Fundamentally Speaking

New Crop November Soybean/December Corn Ratio

Joel Karlin
By  Joel Karlin , DTN Contributing Analyst
Chart by Joel Karlin, DTN Contributing Analyst

Retail fertilizer prices continue to escalate higher with almost all nitrogen-based fertilizers at all-time high values.

Though we have heard that a number of farmers did buy their needs for this fall, many did not and are waiting for lower prices in the spring which may not happen.

So what does this mean for corn planted area and for those farmers that go ahead and seed corn, but limit nitrogen based fertilizer; what will the impact be on yields?

There has been a lot of discussion as to the mix of crops to be seeded in 2022, and specifically in the Midwest, interest in how corn and soybeans stack up against each other.

To ascertain which crop would be more profitable, one needs to consider the expected price to be received per bushel times the respective yield in bushels per acre for each minus the individual production costs per acre.

As we have done on a number of occasions this time of year, this graphic shows the new crop November soybean/December corn ratio the day before Thanksgiving on the right-hand axis vs. the change in both corn and soybean acreage from the final planted figure the prior year to the following March planting intentions figure on the left-hand axis.

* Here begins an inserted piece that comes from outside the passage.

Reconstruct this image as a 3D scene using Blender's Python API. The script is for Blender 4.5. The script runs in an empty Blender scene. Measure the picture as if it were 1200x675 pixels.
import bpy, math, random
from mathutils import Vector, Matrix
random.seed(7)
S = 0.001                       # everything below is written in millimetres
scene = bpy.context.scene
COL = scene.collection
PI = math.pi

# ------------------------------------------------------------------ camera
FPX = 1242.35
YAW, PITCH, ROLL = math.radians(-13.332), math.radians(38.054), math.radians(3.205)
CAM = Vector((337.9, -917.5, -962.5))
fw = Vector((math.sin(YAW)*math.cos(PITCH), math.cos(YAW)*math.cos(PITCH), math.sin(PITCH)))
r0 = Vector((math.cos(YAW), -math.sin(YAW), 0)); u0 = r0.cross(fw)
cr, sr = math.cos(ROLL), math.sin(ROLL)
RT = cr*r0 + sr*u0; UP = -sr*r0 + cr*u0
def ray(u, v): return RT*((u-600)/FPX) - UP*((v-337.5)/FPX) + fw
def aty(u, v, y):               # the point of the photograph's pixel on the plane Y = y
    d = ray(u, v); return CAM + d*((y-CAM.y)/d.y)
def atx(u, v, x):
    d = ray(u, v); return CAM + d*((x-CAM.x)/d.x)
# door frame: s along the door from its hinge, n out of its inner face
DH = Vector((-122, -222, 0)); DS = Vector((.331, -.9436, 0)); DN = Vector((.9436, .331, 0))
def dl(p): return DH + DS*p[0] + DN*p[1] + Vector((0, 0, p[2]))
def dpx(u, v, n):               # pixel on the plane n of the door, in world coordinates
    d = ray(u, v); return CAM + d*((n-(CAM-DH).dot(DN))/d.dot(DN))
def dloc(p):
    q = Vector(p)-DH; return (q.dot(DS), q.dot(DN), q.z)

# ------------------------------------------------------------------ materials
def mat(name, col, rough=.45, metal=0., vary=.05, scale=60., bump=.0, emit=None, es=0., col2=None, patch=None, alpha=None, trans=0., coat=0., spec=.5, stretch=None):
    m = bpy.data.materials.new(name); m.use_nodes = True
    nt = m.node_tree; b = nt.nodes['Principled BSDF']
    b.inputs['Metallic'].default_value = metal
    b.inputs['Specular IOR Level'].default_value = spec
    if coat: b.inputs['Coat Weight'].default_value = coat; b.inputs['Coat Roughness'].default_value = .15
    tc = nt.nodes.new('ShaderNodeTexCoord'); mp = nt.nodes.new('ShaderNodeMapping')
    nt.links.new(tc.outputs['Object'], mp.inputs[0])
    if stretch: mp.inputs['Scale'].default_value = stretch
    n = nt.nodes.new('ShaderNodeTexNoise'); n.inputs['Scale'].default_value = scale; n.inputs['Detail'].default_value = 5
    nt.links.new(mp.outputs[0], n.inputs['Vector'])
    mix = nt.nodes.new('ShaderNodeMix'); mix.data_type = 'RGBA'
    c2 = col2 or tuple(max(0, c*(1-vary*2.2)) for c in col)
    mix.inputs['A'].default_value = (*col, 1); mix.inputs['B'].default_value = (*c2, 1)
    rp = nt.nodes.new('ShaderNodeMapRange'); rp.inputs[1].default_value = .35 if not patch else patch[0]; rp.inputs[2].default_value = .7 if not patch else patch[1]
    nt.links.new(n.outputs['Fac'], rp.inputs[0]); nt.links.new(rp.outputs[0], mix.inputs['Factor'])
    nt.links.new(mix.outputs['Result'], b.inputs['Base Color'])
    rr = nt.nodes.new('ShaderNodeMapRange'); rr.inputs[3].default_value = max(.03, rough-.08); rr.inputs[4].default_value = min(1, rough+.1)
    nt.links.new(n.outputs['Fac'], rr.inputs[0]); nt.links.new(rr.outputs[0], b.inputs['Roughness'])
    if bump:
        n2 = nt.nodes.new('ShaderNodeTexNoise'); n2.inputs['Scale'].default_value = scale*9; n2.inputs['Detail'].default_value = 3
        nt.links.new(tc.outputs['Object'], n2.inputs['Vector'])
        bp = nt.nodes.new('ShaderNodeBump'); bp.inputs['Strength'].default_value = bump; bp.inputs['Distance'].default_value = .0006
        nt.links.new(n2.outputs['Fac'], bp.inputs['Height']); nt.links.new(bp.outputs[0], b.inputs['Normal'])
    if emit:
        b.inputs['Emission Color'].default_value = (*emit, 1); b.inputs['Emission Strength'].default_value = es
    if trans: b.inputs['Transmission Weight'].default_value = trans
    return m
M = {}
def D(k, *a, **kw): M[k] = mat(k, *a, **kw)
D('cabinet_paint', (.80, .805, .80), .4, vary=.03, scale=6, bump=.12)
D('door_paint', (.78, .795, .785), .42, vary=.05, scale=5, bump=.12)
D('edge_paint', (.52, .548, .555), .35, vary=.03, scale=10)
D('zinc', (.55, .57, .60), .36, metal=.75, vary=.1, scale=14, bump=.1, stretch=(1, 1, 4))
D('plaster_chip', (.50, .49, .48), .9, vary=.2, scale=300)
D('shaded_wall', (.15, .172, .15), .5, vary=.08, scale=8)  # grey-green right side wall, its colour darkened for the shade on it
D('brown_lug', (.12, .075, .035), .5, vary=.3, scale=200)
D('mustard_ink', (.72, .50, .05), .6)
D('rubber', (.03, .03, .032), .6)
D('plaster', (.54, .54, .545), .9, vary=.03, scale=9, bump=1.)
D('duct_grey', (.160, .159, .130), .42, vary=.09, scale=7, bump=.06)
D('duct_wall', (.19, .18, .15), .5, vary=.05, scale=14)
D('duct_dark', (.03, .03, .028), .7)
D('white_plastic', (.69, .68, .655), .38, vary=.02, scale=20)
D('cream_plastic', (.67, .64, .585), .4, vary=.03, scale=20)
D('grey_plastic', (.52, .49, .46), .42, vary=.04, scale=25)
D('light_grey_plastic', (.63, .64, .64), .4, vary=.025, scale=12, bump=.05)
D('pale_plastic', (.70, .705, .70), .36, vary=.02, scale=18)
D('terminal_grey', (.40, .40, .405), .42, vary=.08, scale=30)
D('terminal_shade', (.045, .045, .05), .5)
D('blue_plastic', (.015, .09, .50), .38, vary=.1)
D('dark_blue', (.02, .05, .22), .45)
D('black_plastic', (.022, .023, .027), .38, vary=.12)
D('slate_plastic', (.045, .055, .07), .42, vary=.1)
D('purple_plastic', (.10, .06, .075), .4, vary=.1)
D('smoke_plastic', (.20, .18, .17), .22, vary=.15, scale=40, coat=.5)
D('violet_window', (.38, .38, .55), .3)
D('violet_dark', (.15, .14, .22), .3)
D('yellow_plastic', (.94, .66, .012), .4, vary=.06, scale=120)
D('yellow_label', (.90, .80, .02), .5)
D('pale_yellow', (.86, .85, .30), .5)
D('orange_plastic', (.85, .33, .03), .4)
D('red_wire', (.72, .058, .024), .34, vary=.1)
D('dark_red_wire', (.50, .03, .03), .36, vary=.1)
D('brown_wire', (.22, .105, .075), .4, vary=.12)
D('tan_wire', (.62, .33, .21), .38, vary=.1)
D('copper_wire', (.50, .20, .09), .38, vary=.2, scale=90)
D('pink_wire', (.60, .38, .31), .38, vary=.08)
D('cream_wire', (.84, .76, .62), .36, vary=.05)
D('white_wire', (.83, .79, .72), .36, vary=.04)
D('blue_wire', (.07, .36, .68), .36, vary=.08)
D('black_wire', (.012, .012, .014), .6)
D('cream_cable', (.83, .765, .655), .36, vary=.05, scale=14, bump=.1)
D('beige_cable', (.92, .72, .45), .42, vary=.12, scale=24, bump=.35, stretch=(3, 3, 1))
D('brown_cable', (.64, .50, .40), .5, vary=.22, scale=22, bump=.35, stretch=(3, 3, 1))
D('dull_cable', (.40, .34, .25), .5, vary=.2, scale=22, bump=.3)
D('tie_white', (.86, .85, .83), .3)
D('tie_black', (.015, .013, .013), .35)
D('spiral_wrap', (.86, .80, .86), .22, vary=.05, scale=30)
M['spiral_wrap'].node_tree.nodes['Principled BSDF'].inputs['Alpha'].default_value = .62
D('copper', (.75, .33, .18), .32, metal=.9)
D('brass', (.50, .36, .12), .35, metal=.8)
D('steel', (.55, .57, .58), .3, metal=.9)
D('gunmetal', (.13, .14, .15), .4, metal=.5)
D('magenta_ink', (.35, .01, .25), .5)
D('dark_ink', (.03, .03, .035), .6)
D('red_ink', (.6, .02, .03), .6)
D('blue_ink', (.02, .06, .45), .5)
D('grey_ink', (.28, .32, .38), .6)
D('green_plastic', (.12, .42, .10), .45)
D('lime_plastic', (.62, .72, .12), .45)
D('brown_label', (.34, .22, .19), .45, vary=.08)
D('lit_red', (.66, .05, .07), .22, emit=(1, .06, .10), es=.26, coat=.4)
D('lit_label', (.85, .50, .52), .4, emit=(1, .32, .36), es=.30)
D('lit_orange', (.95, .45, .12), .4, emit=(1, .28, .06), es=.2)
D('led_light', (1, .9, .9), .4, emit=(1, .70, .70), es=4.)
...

As an example, the day before Thanksgiving last year the November 2021 soybean/December 2021 corn ratio closed at 2.56, which is above the 20-year average of 2.32, the 10-year average of 2.39 and even the five-year average of 2.50 where soybean prices have been relatively stronger than corn prices since 2013.

This high ratio had the intended effect of increasing planted soybean area relative to corn acreage and this is what happened.

The March 2021 planting intentions report showed soybean acreage up 15.1% from the final 2020 planted figure while the March 2021 planting intentions report indicated U.S. corn plantings acreage up a mere 1.9% from the final 2020 planted figure.

A general rule of thumb is the average ratio has been 2.37 and a figure over that tends to encourage soybean plantings over corn, while a ratio below 2.37 is generally seen as more favorable for corn as opposed to soybean seedings.

Keep in mind that there is quite a bit of time from Thanksgiving to late winter when farmers start to finalize their planting intentions.

Also, the absolute level of prices can be important also as high prices for both commodities regardless of the ratio could prompt increased seedings of both.

The current SX2021/CZ 2021 ratio of 2.24, which is the lowest SX/CZ ratio at Thanksgiving since 2013, strongly favors more corn area relative to soybeans, but again the influence of input expenditures particularly with fertilizer will have a large bearing on which crop if any gets the short end of the stick in the upcoming acreage battle.